We poured out of the truck at some fast food joint on the other side of the bridge and everyone SOSed their connections from a payphone for help. I had one phone number with me - my mother's old college roomate and her family. They lived on that side of the lake. They had visited us when I was kid and gave us our first Siamese Cat, Pepper. I hadn't seen the Rusts since I was a kid. I called them out of the blue. They came to the rescue, picking up me with Jeff and Adele and towed Jeff's car to their home.
(At this point - its Wednesday - I've missed three days of classes back at old Moo U...) They let us shower (encouraged us, I'm sure!), fed us and put us up for the night. In the meantime, their daughter's boyfriend proceeded to repair the car. I think it may have cost 35 dollars in parts.

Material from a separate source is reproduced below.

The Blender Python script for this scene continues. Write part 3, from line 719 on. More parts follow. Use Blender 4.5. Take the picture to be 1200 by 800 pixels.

I never knew if Jeff had the money to pay him or not. We took off on Thurs or Fri. I missed a week of classes but found my muse for many years to come during that auspicious week.
New Orleans showed me what was possible when one lives in a place where "do what thou wilt" is laizze faire. No one judges as long as you aren't hurtin anybody. The most memorable Mardi Gras costume I saw that year (1980) was a young man dressed as Peter Pan. He was struttin past St. Louis Square with nothin on but a pot hangin from his waist over his peter. On the back of the pan was scrawled in black marker "Peter Pan". He was wearing high tops and nothin else. It was a mild, sunny Mardi Gras that year.... or this guy woulda been way ahead of the season!
When I reorganize my office I'll hope I can come up with some images of that time. It was pure magic for me. A much better education than anything I would have learned in class that week.